**Exercise:** Send back the records in full, character for character.

**Dataset excerpt:**
+++

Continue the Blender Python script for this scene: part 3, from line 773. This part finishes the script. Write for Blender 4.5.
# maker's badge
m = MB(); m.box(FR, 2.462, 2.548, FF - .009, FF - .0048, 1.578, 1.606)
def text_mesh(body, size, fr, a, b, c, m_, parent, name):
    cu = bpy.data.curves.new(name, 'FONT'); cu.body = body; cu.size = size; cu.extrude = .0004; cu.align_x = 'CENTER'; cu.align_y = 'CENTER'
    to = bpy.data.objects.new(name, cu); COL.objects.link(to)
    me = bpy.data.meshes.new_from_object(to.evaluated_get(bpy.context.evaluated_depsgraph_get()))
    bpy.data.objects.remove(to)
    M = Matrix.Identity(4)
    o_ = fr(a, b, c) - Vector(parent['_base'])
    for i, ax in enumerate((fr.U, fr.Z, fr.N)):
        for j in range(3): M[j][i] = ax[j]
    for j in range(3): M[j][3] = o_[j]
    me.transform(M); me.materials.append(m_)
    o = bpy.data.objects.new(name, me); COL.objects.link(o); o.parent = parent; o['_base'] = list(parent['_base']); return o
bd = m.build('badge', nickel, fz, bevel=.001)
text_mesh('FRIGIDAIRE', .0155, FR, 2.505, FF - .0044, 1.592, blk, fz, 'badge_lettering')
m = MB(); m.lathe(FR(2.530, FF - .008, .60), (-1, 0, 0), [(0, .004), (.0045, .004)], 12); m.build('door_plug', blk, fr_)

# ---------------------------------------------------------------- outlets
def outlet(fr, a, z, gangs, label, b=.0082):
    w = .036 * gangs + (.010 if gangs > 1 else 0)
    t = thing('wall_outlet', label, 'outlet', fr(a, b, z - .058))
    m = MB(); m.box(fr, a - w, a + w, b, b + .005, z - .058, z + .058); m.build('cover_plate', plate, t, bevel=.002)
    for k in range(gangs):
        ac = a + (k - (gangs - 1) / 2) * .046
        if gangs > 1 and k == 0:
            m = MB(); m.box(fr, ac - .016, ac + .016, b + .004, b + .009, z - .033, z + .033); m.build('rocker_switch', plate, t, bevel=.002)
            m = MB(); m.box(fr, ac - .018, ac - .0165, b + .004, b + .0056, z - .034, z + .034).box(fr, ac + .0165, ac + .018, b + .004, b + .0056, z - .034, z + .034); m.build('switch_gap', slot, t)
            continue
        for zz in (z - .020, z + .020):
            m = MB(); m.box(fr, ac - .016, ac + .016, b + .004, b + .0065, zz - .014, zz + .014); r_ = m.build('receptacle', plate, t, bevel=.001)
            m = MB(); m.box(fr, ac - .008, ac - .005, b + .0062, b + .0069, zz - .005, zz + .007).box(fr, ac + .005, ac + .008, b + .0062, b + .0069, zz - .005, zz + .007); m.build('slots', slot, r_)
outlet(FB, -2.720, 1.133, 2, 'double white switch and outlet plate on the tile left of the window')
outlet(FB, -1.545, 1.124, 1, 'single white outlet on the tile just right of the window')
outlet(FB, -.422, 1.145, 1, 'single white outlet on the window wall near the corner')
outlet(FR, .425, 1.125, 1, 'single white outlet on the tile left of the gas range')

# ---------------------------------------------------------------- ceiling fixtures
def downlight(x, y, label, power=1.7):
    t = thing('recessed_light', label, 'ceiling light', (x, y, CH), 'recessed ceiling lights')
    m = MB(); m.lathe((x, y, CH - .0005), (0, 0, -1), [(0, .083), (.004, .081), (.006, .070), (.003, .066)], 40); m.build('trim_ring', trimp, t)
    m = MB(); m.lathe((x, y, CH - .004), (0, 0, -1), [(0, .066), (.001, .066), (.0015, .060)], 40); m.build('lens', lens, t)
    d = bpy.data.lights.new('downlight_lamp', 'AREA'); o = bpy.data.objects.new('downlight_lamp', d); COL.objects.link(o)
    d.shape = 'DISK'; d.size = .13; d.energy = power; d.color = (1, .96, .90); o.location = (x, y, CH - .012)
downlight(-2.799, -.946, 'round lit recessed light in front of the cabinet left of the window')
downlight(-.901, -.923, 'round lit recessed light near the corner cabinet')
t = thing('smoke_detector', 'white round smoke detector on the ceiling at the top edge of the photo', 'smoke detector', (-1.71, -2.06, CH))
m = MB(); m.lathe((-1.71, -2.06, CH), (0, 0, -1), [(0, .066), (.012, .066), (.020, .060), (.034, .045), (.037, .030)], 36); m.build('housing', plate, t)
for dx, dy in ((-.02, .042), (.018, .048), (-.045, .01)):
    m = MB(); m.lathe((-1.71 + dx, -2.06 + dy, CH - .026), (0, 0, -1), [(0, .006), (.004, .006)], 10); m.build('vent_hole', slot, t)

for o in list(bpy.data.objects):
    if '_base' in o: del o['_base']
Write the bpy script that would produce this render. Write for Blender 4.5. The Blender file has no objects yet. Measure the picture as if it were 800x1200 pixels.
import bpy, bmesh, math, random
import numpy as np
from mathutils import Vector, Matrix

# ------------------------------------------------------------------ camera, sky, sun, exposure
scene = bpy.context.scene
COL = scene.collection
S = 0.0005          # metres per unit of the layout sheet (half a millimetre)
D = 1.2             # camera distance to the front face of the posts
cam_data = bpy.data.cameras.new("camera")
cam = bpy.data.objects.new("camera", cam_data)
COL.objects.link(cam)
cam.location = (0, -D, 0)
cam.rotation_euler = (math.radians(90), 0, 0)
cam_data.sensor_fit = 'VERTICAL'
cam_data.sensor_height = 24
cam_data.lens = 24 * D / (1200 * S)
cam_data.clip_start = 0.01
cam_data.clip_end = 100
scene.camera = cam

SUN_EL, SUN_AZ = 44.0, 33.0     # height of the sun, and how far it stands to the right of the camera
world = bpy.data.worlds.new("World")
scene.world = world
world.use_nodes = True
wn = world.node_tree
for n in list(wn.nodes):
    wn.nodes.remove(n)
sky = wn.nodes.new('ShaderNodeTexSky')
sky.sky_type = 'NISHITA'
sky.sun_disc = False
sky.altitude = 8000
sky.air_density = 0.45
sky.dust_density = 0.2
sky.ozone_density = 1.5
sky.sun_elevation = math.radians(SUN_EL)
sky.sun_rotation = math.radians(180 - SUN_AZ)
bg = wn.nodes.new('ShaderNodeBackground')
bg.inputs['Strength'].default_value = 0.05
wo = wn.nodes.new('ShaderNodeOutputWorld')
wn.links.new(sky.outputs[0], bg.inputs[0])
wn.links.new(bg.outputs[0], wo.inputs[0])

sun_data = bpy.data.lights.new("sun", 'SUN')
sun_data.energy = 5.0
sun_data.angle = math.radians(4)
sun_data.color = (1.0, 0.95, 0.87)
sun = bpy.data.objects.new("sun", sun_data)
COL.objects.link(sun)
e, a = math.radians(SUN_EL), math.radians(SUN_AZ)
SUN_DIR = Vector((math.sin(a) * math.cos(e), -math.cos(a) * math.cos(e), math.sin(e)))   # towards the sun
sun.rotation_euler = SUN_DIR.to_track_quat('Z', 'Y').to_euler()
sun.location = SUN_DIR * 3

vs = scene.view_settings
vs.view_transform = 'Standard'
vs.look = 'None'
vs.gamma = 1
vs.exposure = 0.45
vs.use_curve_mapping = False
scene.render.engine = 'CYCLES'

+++

**Task solution:**
Continue the Blender Python script for this scene: part 3, from line 773. This part finishes the script. Write for Blender 4.5.
# maker's badge
m = MB(); m.box(FR, 2.462, 2.548, FF - .009, FF - .0048, 1.578, 1.606)
def text_mesh(body, size, fr, a, b, c, m_, parent, name):
    cu = bpy.data.curves.new(name, 'FONT'); cu.body = body; cu.size = size; cu.extrude = .0004; cu.align_x = 'CENTER'; cu.align_y = 'CENTER'
    to = bpy.data.objects.new(name, cu); COL.objects.link(to)
    me = bpy.data.meshes.new_from_object(to.evaluated_get(bpy.context.evaluated_depsgraph_get()))
    bpy.data.objects.remove(to)
    M = Matrix.Identity(4)
    o_ = fr(a, b, c) - Vector(parent['_base'])
    for i, ax in enumerate((fr.U, fr.Z, fr.N)):
        for j in range(3): M[j][i] = ax[j]
    for j in range(3): M[j][3] = o_[j]
    me.transform(M); me.materials.append(m_)
    o = bpy.data.objects.new(name, me); COL.objects.link(o); o.parent = parent; o['_base'] = list(parent['_base']); return o
bd = m.build('badge', nickel, fz, bevel=.001)
text_mesh('FRIGIDAIRE', .0155, FR, 2.505, FF - .0044, 1.592, blk, fz, 'badge_lettering')
m = MB(); m.lathe(FR(2.530, FF - .008, .60), (-1, 0, 0), [(0, .004), (.0045, .004)], 12); m.build('door_plug', blk, fr_)

# ---------------------------------------------------------------- outlets
def outlet(fr, a, z, gangs, label, b=.0082):
    w = .036 * gangs + (.010 if gangs > 1 else 0)
    t = thing('wall_outlet', label, 'outlet', fr(a, b, z - .058))
    m = MB(); m.box(fr, a - w, a + w, b, b + .005, z - .058, z + .058); m.build('cover_plate', plate, t, bevel=.002)
    for k in range(gangs):
        ac = a + (k - (gangs - 1) / 2) * .046
        if gangs > 1 and k == 0:
            m = MB(); m.box(fr, ac - .016, ac + .016, b + .004, b + .009, z - .033, z + .033); m.build('rocker_switch', plate, t, bevel=.002)
            m = MB(); m.box(fr, ac - .018, ac - .0165, b + .004, b + .0056, z - .034, z + .034).box(fr, ac + .0165, ac + .018, b + .004, b + .0056, z - .034, z + .034); m.build('switch_gap', slot, t)
            continue
        for zz in (z - .020, z + .020):
            m = MB(); m.box(fr, ac - .016, ac + .016, b + .004, b + .0065, zz - .014, zz + .014); r_ = m.build('receptacle', plate, t, bevel=.001)
            m = MB(); m.box(fr, ac - .008, ac - .005, b + .0062, b + .0069, zz - .005, zz + .007).box(fr, ac + .005, ac + .008, b + .0062, b + .0069, zz - .005, zz + .007); m.build('slots', slot, r_)
outlet(FB, -2.720, 1.133, 2, 'double white switch and outlet plate on the tile left of the window')
outlet(FB, -1.545, 1.124, 1, 'single white outlet on the tile just right of the window')
outlet(FB, -.422, 1.145, 1, 'single white outlet on the window wall near the corner')
outlet(FR, .425, 1.125, 1, 'single white outlet on the tile left of the gas range')

# ---------------------------------------------------------------- ceiling fixtures
def downlight(x, y, label, power=1.7):
    t = thing('recessed_light', label, 'ceiling light', (x, y, CH), 'recessed ceiling lights')
    m = MB(); m.lathe((x, y, CH - .0005), (0, 0, -1), [(0, .083), (.004, .081), (.006, .070), (.003, .066)], 40); m.build('trim_ring', trimp, t)
    m = MB(); m.lathe((x, y, CH - .004), (0, 0, -1), [(0, .066), (.001, .066), (.0015, .060)], 40); m.build('lens', lens, t)
    d = bpy.data.lights.new('downlight_lamp', 'AREA'); o = bpy.data.objects.new('downlight_lamp', d); COL.objects.link(o)
    d.shape = 'DISK'; d.size = .13; d.energy = power; d.color = (1, .96, .90); o.location = (x, y, CH - .012)
downlight(-2.799, -.946, 'round lit recessed light in front of the cabinet left of the window')
downlight(-.901, -.923, 'round lit recessed light near the corner cabinet')
t = thing('smoke_detector', 'white round smoke detector on the ceiling at the top edge of the photo', 'smoke detector', (-1.71, -2.06, CH))
m = MB(); m.lathe((-1.71, -2.06, CH), (0, 0, -1), [(0, .066), (.012, .066), (.020, .060), (.034, .045), (.037, .030)], 36); m.build('housing', plate, t)
for dx, dy in ((-.02, .042), (.018, .048), (-.045, .01)):
    m = MB(); m.lathe((-1.71 + dx, -2.06 + dy, CH - .026), (0, 0, -1), [(0, .006), (.004, .006)], 10); m.build('vent_hole', slot, t)

for o in list(bpy.data.objects):
    if '_base' in o: del o['_base']
Write the bpy script that would produce this render. Write for Blender 4.5. The Blender file has no objects yet. Measure the picture as if it were 800x1200 pixels.
import bpy, bmesh, math, random
import numpy as np
from mathutils import Vector, Matrix

# ------------------------------------------------------------------ camera, sky, sun, exposure
scene = bpy.context.scene
COL = scene.collection
S = 0.0005          # metres per unit of the layout sheet (half a millimetre)
D = 1.2             # camera distance to the front face of the posts
cam_data = bpy.data.cameras.new("camera")
cam = bpy.data.objects.new("camera", cam_data)
COL.objects.link(cam)
cam.location = (0, -D, 0)
cam.rotation_euler = (math.radians(90), 0, 0)
cam_data.sensor_fit = 'VERTICAL'
cam_data.sensor_height = 24
cam_data.lens = 24 * D / (1200 * S)
cam_data.clip_start = 0.01
cam_data.clip_end = 100
scene.camera = cam

SUN_EL, SUN_AZ = 44.0, 33.0     # height of the sun, and how far it stands to the right of the camera
world = bpy.data.worlds.new("World")
scene.world = world
world.use_nodes = True
wn = world.node_tree
for n in list(wn.nodes):
    wn.nodes.remove(n)
sky = wn.nodes.new('ShaderNodeTexSky')
sky.sky_type = 'NISHITA'
sky.sun_disc = False
sky.altitude = 8000
sky.air_density = 0.45
sky.dust_density = 0.2
sky.ozone_density = 1.5
sky.sun_elevation = math.radians(SUN_EL)
sky.sun_rotation = math.radians(180 - SUN_AZ)
bg = wn.nodes.new('ShaderNodeBackground')
bg.inputs['Strength'].default_value = 0.05
wo = wn.nodes.new('ShaderNodeOutputWorld')
wn.links.new(sky.outputs[0], bg.inputs[0])
wn.links.new(bg.outputs[0], wo.inputs[0])

sun_data = bpy.data.lights.new("sun", 'SUN')
sun_data.energy = 5.0
sun_data.angle = math.radians(4)
sun_data.color = (1.0, 0.95, 0.87)
sun = bpy.data.objects.new("sun", sun_data)
COL.objects.link(sun)
e, a = math.radians(SUN_EL), math.radians(SUN_AZ)
SUN_DIR = Vector((math.sin(a) * math.cos(e), -math.cos(a) * math.cos(e), math.sin(e)))   # towards the sun
sun.rotation_euler = SUN_DIR.to_track_quat('Z', 'Y').to_euler()
sun.location = SUN_DIR * 3

vs = scene.view_settings
vs.view_transform = 'Standard'
vs.look = 'None'
vs.gamma = 1
vs.exposure = 0.45
vs.use_curve_mapping = False
scene.render.engine = 'CYCLES'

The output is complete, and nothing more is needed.